We cannot agree. While section 11403, subdivision (j), instructs CDSS to publish instructions on how to implement AB 12, the October 13, 2011, All County Letter goes beyond that directive. It actually alters the statutory language by adding a basis for terminating dependency jurisdiction that does not exist in section 391's plain language. We cannot, and will not, validate verbiage that changes statutory language. (Vasquez v. State of California (2008) 45 Cal.4th 243, 253.)

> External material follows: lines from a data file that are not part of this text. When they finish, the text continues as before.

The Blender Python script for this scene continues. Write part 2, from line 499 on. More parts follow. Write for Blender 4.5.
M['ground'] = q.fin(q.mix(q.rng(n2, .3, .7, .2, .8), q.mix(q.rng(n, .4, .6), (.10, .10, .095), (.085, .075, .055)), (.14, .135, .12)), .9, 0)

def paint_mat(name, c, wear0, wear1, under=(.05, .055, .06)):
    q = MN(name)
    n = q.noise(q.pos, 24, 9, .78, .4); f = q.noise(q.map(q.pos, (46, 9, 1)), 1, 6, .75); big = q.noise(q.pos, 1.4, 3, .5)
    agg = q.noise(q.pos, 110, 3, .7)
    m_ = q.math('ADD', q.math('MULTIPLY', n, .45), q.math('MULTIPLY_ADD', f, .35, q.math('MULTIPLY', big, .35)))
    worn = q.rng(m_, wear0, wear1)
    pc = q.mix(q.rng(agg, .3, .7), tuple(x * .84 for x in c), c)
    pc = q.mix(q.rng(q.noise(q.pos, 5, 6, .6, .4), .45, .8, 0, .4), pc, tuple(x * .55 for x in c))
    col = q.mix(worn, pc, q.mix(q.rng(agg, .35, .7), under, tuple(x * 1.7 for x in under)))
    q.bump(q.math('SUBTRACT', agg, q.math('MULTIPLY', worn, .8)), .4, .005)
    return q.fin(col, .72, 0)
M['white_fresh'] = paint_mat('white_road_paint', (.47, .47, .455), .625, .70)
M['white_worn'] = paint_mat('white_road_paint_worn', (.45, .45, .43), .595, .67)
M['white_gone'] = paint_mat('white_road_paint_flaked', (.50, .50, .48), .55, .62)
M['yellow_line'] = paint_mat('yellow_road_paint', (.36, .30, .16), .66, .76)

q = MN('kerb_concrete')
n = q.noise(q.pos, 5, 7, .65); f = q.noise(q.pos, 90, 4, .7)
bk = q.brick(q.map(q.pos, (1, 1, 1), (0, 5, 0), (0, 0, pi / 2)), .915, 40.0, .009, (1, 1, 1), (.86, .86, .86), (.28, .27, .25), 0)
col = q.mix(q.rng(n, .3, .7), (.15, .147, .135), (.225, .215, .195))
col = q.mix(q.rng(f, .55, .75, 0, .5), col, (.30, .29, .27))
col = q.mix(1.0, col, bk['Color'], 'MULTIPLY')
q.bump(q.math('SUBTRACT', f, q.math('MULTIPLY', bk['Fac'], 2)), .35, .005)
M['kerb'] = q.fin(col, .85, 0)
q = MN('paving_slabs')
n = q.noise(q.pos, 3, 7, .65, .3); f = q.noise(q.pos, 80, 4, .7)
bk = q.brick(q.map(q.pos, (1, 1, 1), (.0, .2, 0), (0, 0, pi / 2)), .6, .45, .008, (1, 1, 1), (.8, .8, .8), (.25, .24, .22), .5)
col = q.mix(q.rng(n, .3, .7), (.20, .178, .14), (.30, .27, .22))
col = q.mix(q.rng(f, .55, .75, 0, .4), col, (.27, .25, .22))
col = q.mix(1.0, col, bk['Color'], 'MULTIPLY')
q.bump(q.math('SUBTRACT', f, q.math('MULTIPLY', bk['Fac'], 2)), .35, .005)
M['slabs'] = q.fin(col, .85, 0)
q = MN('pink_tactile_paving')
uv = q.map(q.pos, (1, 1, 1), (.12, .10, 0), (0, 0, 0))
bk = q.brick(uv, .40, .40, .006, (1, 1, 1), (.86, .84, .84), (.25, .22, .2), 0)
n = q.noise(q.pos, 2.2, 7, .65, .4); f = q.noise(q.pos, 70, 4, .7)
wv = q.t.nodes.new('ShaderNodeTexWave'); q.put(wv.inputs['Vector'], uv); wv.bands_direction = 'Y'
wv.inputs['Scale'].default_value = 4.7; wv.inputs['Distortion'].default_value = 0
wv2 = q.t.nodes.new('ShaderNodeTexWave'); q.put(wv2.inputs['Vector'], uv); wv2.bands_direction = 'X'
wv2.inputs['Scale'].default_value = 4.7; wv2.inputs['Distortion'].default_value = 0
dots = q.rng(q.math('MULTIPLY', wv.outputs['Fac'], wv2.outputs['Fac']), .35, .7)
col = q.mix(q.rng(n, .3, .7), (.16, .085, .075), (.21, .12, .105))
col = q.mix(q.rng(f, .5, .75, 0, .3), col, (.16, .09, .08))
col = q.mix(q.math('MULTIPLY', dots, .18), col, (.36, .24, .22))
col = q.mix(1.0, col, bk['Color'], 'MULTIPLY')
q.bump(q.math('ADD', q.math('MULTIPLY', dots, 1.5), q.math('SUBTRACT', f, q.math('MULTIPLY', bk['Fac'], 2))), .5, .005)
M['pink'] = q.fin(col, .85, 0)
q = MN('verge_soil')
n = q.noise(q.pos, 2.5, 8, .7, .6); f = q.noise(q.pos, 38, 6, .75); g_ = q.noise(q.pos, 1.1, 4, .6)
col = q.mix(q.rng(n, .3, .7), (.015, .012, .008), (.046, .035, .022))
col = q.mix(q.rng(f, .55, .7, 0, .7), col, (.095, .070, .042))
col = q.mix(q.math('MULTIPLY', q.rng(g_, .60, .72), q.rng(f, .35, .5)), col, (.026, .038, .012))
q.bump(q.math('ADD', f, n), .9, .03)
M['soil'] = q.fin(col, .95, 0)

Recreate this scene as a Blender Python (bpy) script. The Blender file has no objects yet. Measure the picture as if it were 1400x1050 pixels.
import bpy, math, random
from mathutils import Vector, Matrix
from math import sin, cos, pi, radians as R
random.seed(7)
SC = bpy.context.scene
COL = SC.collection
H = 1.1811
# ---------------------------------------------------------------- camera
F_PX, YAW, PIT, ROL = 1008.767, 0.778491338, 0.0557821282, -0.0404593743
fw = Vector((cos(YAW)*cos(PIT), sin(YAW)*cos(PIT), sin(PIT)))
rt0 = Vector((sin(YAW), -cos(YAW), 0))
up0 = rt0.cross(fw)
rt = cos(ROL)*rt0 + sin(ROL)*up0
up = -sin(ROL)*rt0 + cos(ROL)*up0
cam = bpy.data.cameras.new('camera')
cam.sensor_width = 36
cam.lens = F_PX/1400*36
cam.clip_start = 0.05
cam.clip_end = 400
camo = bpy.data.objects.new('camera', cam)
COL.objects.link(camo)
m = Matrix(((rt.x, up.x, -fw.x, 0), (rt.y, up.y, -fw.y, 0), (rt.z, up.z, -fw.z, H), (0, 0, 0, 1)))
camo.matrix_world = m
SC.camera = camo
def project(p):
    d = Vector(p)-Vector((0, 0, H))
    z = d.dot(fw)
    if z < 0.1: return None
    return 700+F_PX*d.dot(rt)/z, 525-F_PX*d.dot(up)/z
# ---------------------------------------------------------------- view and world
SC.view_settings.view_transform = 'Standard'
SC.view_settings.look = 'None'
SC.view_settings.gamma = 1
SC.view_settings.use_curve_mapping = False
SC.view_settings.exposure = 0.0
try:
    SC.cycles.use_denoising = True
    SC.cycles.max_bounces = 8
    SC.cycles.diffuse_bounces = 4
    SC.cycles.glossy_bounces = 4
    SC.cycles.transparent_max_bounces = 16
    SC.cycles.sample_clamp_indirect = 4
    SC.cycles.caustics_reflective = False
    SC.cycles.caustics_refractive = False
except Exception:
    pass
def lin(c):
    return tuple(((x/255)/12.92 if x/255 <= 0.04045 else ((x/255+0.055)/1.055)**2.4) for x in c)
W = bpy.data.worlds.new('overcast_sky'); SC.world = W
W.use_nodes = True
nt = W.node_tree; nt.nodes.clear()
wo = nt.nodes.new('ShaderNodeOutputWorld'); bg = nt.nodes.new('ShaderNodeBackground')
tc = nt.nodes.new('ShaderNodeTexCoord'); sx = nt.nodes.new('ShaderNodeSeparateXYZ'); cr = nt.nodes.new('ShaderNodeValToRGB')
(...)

It follows that we reject DCFS's argument that because the All County Letter deems youth who are in the military ineligible for AB 12 services, Pauline, whose husband is in the military, is no longer eligible for DCFS services. To the extent the All County Letter conflicts with the plain statutory language of section 391, it does not apply.

We also are not convinced by DCFS's attempt to liken Pauline, a married nonminor dependent, to an emancipated minor. Simply put, the terms are different. An emancipated minor is considered a legal adult over whom a juvenile court may not establish jurisdiction. (Fam. Code, § 7050, subd. (c).) Similarly, a child who enters into a valid marriage is an emancipated minor over whom a juvenile court has no jurisdiction. (Fam. Code, § 7002.) Pauline, however, is not a minor; she is a "nonminor dependent." (§ 11403, subd. (a).) This distinction is key—AB 12 was enacted to provide services to nonminors between the ages of 18 and 21; that is a far cry from an emancipated minor not subject to dependency court jurisdiction.

Because we conclude that the juvenile court rightly denied DCFS's request to terminate dependency jurisdiction pursuant to the plain language of section 391, we need not address Pauline's assertion that ruling otherwise would amount to an impermissible infringement on her right to marry.


The juvenile court's order is affirmed.

HOFFSTADT, J. and GOODMAN, J.*, concurs.


1. All further statutory references are to the Welfare and Institutions Code unless otherwise indicated.
* Retired Judge of the Los Angeles Superior Court, assigned by the Chief Justice pursuant to article VI, section 6 of the California Constitution.